Investment by Parent

 

For the thirty-six weeks ended September 13, 2024, the net operating expenses of $1.7 million incurred by HCMC on behalf of the Company was included in the Net Parent’s Investment. For the year ended December 31, 2023, the net operating expenses of $2.5 million incurred by HCMC on behalf of the Company, $0.8 million cash advance attributable to the Ellwood Thompson’ acquisition and $0.1 million HCMC loan payment on behalf of Green’s Natural Foods were included in the Net Parent’s Investment. Upon Spin-Off, the Company wrote off the net parent investment balance to additional paid-in capital.

 

Intercompany Receivable and Payable

 

Prior to Spin-Off, there was no intercompany agreement between the Company and HCMC. Management has determined those intercompany receivables and payables will be settled within twelve months after the balance sheet date. As a result, the Company’s intercompany balances are reflected as “due to” or “due from” accounts in the consolidated balance sheets. At the time of Spin-Off, the Company had a net payable balance to HCMC in the amount of $1.2 million, and the Company paid the balance in full to settle on the Spin-Off date of September 13, 2024. The Company had a net intercompany balance of $0.2 million and $3.8 million from HCMC as of December 31, 2024 and December 31, 2023, respectively.

 

Agreements with HCMC

 

The Company entered into several agreements with the former parent that, among other things, effect the separation and govern the relationship of the parties following the Spin-Off.

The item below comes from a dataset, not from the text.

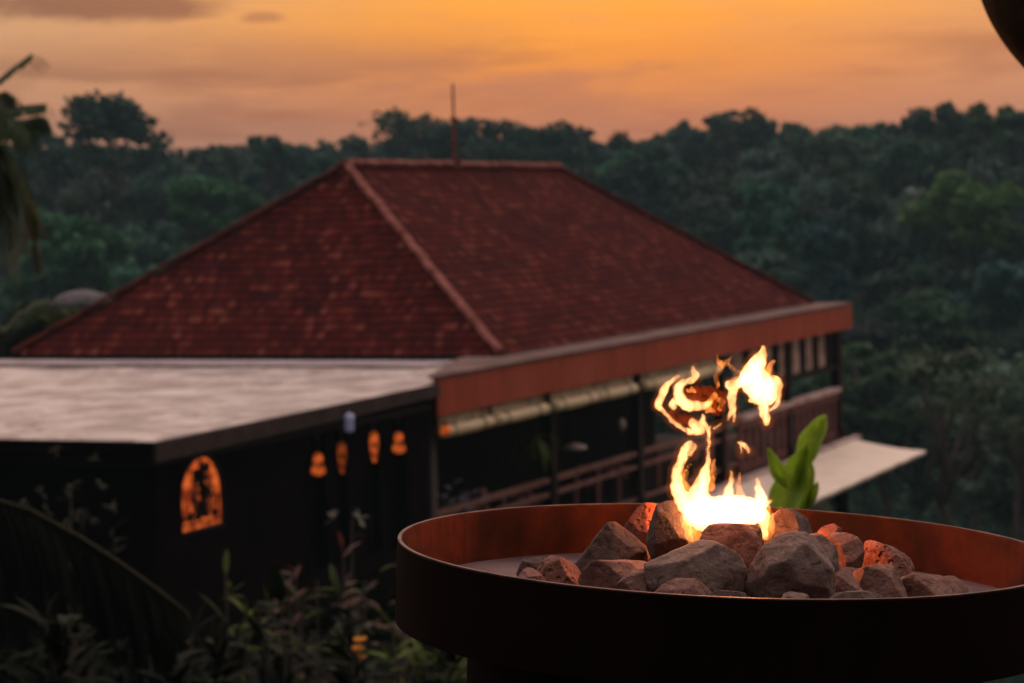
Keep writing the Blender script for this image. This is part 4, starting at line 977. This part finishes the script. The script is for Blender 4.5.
# ------------------------------------------------------------------ stones
def ico(sub):
    import bmesh
    bm = bmesh.new(); bmesh.ops.create_icosphere(bm, subdivisions=sub, radius=1); 
    V = np.array([v.co[:] for v in bm.verts]); Fc = np.array([[v.index for v in f.verts] for f in bm.faces], np.int32); bm.free(); return V, Fc
ICO = ico(6)
def vnoise(V, seed, oct_=5, base=1.6):
    rr = np.random.default_rng(seed); out = np.zeros(len(V)); amp = 1.
    for o in range(oct_):
        for k in range(5):
            d = rr.normal(size=3); d /= np.linalg.norm(d); out += amp*np.sin(V@d*base*(2.0**o)*2.2+rr.random()*6.28+out*.6)/5
        amp *= .52
    return out
def rock(poly, dep, thick, mt, label, seed, tilt=.6, k=70, rough=.055, zoff=0.):
    """poly: convex outline (px). the stone is cut by slanted planes standing on that outline plus planes front and back"""
    rr = np.random.default_rng(seed)
    P3 = np.array([P(x, y, dep) for x, y in poly]); c = (P3.max(0)+P3.min(0))/2; c[1] = dep
    xz = P3[:, [0, 2]]-c[[0, 2]]; N = []; D = []
    n = len(xz); area = sum(xz[i][0]*xz[(i+1) % n][1]-xz[(i+1) % n][0]*xz[i][1] for i in range(n))
    for i in range(n):
        a, b = xz[i], xz[(i+1) % n]; e = b-a; nn = np.array([e[1], -e[0]])*(1 if area > 0 else -1); nn /= np.linalg.norm(nn); dist = nn@a
        ty = rr.uniform(-tilt, tilt); v = np.array([nn[0], ty, nn[1]]); l = np.linalg.norm(v); N.append(v/l); D.append(max(dist, .004)/l)
    for s_ in (-1, 1):
        for q in range(6):
            v = np.array([rr.normal(0, .6), s_, rr.normal(0.3, .55)]); v /= np.linalg.norm(v); N.append(v); D.append(thick*(.75+.4*rr.random()))
    N = np.array(N); D = np.array(D); V, Fc = ICO
    w = V@N.T/D                    # 1/r along each plane
    rinv = np.log(np.exp(k*(w/ w.max(1)[:, None])).sum(1))/k*w.max(1)
    r = 1/rinv; sz = float(np.mean(D))
    pts_ = V*r[:, None]
    nz = vnoise(pts_/sz, seed+50, 5, .9); nz2 = vnoise(pts_/sz, seed+90, 4, 5.); nz = nz-.5*np.abs(nz2)
    pts_ = pts_*(1+rough*nz+rough*.35*nz2)[:, None]
    o = link('stone', pts_+c, Fc, M_[mt], None, base=c, smooth=True)
    return props(o, label, 'stone', 'stones heaped in the fire bowl')
R_ = [
 ([(518, 568), (522, 560), (534, 557), (546, 559), (548, 568), (540, 576), (524, 576)], 3.62, .022, 'rock_dark', 'small dark rounded stone at the left end of the heap', 1),
 ([(536, 575), (545, 561), (557, 556), (570, 562), (582, 575), (588, 588), (575, 596), (540, 592)], 3.50, .030, 'rock_red', 'pitted reddish brown stone near the left end of the heap', 2),
 ([(516, 574), (524, 570), (540, 573), (546, 582), (540, 592), (520, 588)], 3.44, .020, 'rock_pink', 'small low brown stone in front of the small dark one at left', 3),
 ([(571, 572), (588, 545), (604, 525), (614, 521), (622, 526), (648, 548), (650, 562), (640, 590), (585, 592)], 3.62, .045, 'rock_dark', 'big dark stone with a pointed top left of the flames', 4),
 ([(579, 577), (592, 563), (612, 560), (635, 562), (648, 570), (648, 592), (620, 602), (585, 596)], 3.45, .035, 'rock_pink', 'flat reddish stone below the pointed dark stone', 5),
 ([(618, 582), (630, 572), (648, 570), (658, 576), (660, 600), (640, 606), (620, 600)], 3.37, .025, 'rock_pink', 'small reddish stone between the flat red one and the big grey one', 6),
 ([(626, 524), (636, 510), (650, 504), (664, 506), (668, 530), (660, 548), (636, 548)], 3.80, .035, 'rock_red', 'rounded pitted stone glowing orange behind the upright stone', 7),
 ([(646, 545), (652, 515), (660, 497), (672, 493), (682, 498), (692, 525), (694, 550), (688, 575), (650, 575)], 3.60, .032, 'rock_dark', 'tall upright dark stone at the left of the flames', 8),
 ([(642, 562), (660, 550), (690, 543), (704, 537), (718, 543), (736, 556), (748, 572), (744, 592), (720, 608), (655, 606), (645, 585)], 3.40, .055, 'rock_grey', 'big grey angular stone at the front left of the flames', 9),
 ([(650, 594), (665, 584), (685, 578), (700, 580), (714, 594), (712, 612), (655, 612)], 3.27, .028, 'rock_pink', 'low rounded stone at the very front below the big grey left one', 10),
 ([(701, 536), (705, 526), (720, 523), (752, 524), (760, 530), (764, 550), (760, 575), (722, 578), (704, 560)], 3.52, .042, 'rock_pink', 'blocky brown stone with flat top in front of the flame base', 11),
 ([(746, 585), (756, 556), (772, 538), (790, 532), (806, 532), (818, 545), (830, 560), (836, 580), (834, 606), (800, 612), (752, 606)], 3.38, .055, 'rock_grey', 'largest grey stone with slanting face right of the flames', 12),
 ([(764, 540), (770, 516), (780, 509), (794, 510), (804, 518), (814, 534), (812, 560), (775, 565)], 3.66, .036, 'rock_dark', 'dark reddish stone at the right of the flame base', 13),
 ([(800, 545), (806, 533), (818, 532), (828, 542), (836, 560), (836, 585), (815, 585)], 3.50, .034, 'rock_grey', 'grey stone tucked behind the largest grey stone', 14),
 ([(814, 536), (822, 527), (834, 523), (840, 528), (840, 542), (828, 550), (816, 548)], 3.84, .020, 'rock_red', 'small glowing orange stone at the back right', 15),
 ([(826, 545), (830, 535), (845, 533), (858, 534), (864, 545), (864, 560), (852, 582), (836, 580), (828, 562)], 3.64, .036, 'rock_pink', 'stone with glowing orange top and black underside at right', 16),
 ([(861, 560), (864, 546), (876, 542), (890, 546), (904, 556), (914, 574), (905, 590), (868, 588)], 3.72, .034, 'rock_red', 'rounded orange lit stone toward the right end of the heap', 17),
 ([(854, 582), (860, 568), (876, 564), (893, 568), (902, 580), (902, 600), (870, 606), (856, 600)], 3.52, .032, 'rock_pink', 'pinkish stone in front of the rounded orange lit one', 18),
 ([(890, 582), (900, 576), (925, 573), (945, 580), (968, 592), (966, 604), (930, 610), (895, 606)], 3.55, .040, 'rock_pink', 'long low stone at the right end of the heap', 19),
 ([(830, 590), (833, 574), (842, 571), (856, 580), (864, 594), (856, 606), (834, 606)], 3.46, .026, 'rock_pink', 'small brown stone right of the largest grey stone', 20),
 ([(828, 598), (836, 592), (860, 591), (880, 594), (884, 602), (870, 612), (832, 610)], 3.28, .024, 'rock_grey', 'thin flat pale stone at the front right rim', 21),
 ([(780, 600), (788, 595), (806, 595), (816, 602), (812, 612), (786, 612)], 3.20, .016, 'rock_grey', 'tiny stone at the front rim under the largest grey stone', 22),
 ([(700, 600), (716, 590), (742, 592), (756, 604), (748, 616), (704, 616)], 3.26, .020, 'rock_dark', 'small shadowed stone at the front rim between the two big grey stones', 23),
]
for a in R_: rock(*a)
# buried stones that fill the heap (not lit, carry the others)
for i, (x_, y_, s_) in enumerate([(-.10, .02, .05), (.0, .03, .05), (.10, .02, .05), (.17, -.02, .045), (-.15, -.03, .035), (.04, -.10, .05), (-.04, -.08, .045), (.12, -.1, .045)]):
    V, Fc = ico(4); q = V*np.array([s_*1.2, s_, s_*.75])*(1+.06*vnoise(V, 200+i, 4, 1.2))[:, None]; c = T(x_, y_, -.083+s_*.6)
    props(link('stone', q+c, Fc, M_['rock_dark'], None, base=c, smooth=True), 'dark stone buried under the heap in the fire bowl', 'stone', 'buried stones in the fire bowl')

# ------------------------------------------------------------------ flames: closed glowing volumes
import openvdb
fire = thing('fire', tuple(P(720, 535, 3.56)), 'bright yellow and orange flames rising from the stones', 'fire')
MPP = 3.56/F
def flame(name, strokes, ox, oy, sc, mt, dep=3.56, seed=0, **kw):
    g = 1.22 if sc > 6 else 1.08
    o = flame_mesh(name, [[(x, y, r*g) for x, y, r in q] for q in strokes], ox, oy, sc, mt, dep, seed, **kw)
    if mt == 'flame':
        flame_mesh('flame_edge', [[(x, y, r*g+5) for x, y, r in q] for q in strokes], ox, oy, sc, 'flame_edge', dep, seed, vox=.7, blend=3, wob=1.3)
        flame_mesh('flame_glow', [[(x, y, r*g*1.1+20) for x, y, r in q] for q in strokes], ox, oy, sc, 'flame_glow', dep, seed, vox=1.2, blend=10, wob=1.5)
    return o
def flame_mesh(name, strokes, ox, oy, sc, mt, dep=3.56, seed=0, vox=.55, blend=1.6, yscale=.8, wob=1.):
    """strokes of (x, y, r) in a zoomed pixel frame -> smooth union of tapered capsules -> one closed mesh"""
    rr = np.random.default_rng(seed); segs = []
    for st_ in strokes:
        st_ = [((x/sc), (y/sc), r/sc) for x, y, r in st_]
        # catmull subdivision
        q = [st_[0]]+st_+[st_[-1]]; out_ = []
        for i in range(1, len(q)-2):
            for t_ in np.linspace(0, 1, 5)[:-1]:
                a, b, c, d = [np.array(v) for v in q[i-1:i+3]]
                out_.append(.5*((2*b)+(-a+c)*t_+(2*a-5*b+4*c-d)*t_**2+(-a+3*b-3*c+d)*t_**3))
        out_.append(np.array(st_[-1])); yo = rr.uniform(-3, 3); ph = rr.random()*6
        out_ = [np.array([p[0], p[1], yo+1.6*math.sin(ph+i*.35), max(p[2], .45)]) for i, p in enumerate(out_)]
        segs += list(zip(out_[:-1], out_[1:])) if len(out_) > 1 else [(out_[0], out_[0]+np.array([.1, 0, 0, 0]))]
    A = np.array([s[0] for s in segs]); lo = A[:, :3].min(0)-A[:, 3].max()-4; hi = A[:, :3].max(0)+A[:, 3].max()+4
    n_ = np.ceil((hi-lo)/vox).astype(int); D = np.full(n_, 1e3, np.float32)
    for a, b in segs:
        rm = max(a[3], b[3])+5
        i0 = np.maximum(((np.minimum(a[:3], b[:3])-rm-lo)/vox).astype(int), 0); i1 = np.minimum(((np.maximum(a[:3], b[:3])+rm-lo)/vox).astype(int)+2, n_)
        gx_, gy_, gz2 = np.meshgrid(*[lo[k]+vox*np.arange(i0[k], i1[k]) for k in range(3)], indexing='ij')
        wx = wob*(.55*np.sin(gy_*.33+seed)+.35*np.sin(gy_*.71+gx_*.2)); wy = wob*(.5*np.sin(gx_*.37+1+seed)+.3*np.sin(gx_*.8+gy_*.3))
        px_, py_, pz_ = gx_+wx-a[0], gy_+wy-a[1], (gz2-a[2])/yscale
        ba = (b-a)[:3]; h_ = np.clip((px_*ba[0]+py_*ba[1]+pz_*ba[2])/(ba@ba+1e-6), 0, 1)
        d_ = np.sqrt((px_-h_*ba[0])**2+(py_-h_*ba[1])**2+(pz_-h_*ba[2])**2)-(a[3]+h_*(b[3]-a[3]))
        sub = D[i0[0]:i1[0], i0[1]:i1[1], i0[2]:i1[2]]
        hh = np.clip(.5+.5*(sub-d_)/blend, 0, 1); new = sub*(1-hh)+d_*hh-blend*hh*(1-hh)*.5
        D[i0[0]:i1[0], i0[1]:i1[1], i0[2]:i1[2]] = np.where(sub > 500, d_, new)
    D = np.clip(D, -6, 6)
    for _ in range(2):
        for ax in range(3): D = (np.roll(D, 1, ax)+2*D+np.roll(D, -1, ax))/4
    D = D-.45
    g = openvdb.FloatGrid(); g.background = 6.0; g.copyFromArray(D.astype(np.float32))
    pts_, qd = g.convertToQuads(0.0)
    pts_ = np.array(pts_)*vox+lo; 
    W = np.array([P(0, 0, dep)*0 for _ in range(0)])
    x = ox+pts_[:, 0]; y = oy+pts_[:, 1]; d_ = dep+pts_[:, 2]*MPP
    base_ = np.stack([P(x[i], y[i], dep) for i in range(len(x))]); base_[:, 1] += pts_[:, 2]*MPP
    qd = np.array(qd); q0 = base_-base_.mean(0); vol = np.einsum('ij,ij->i', q0[qd[:, 0]], np.cross(q0[qd[:, 1]], q0[qd[:, 2]])).sum()
    if vol < 0: qd = qd[:, ::-1]
    return link(name, base_, qd, M_[mt], fire, smooth=True)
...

These agreements include:

 

  a Separation Agreement that will set forth HCMC’s and the Company’s agreements regarding the principal actions that both parties will take in connection with the Spin-Off and aspects of our relationship following the Spin-Off;
  a Transition Services Agreement (“TSA”) pursuant to which HCMC and the Company will provide each other specified services on a transitional basis to help ensure an orderly transition following the Spin-Off.
  a Tax Matters Agreement (“TMA”) that will govern the respective rights, responsibilities and obligations of HCMC and the Company after the Spin-Off with respect to all tax matters and will include restrictions to preserve the tax-free status of the Spin-Off; and
  an Employee Matters Agreement (“EMA”) that will address employment, compensation and benefits matters, including the allocation and treatment of assets and liabilities arising out of employee compensation and benefits programs in which our employees participated prior to the Spin-Off.

 

Under the terms of the transition services agreement, the HCMC will provide to the Company, on a transitional basis, certain services or functions, including information technology, accounting, human resources, and payroll functions. Generally, these services will be provided for a period of up to one year following the Spin-Off. Consideration and costs for the transition services will be determined using several billing methodologies as described in the agreements, including customary billing and pass-through billing. Costs for transition services provided by the former parent are recorded within the Consolidated Statements of Operations based on the nature of the services. Following the Spin-Off, the Company recognized costs of $0.4 million for services provided by the former parent in 2024 pursuant to the transition services agreement.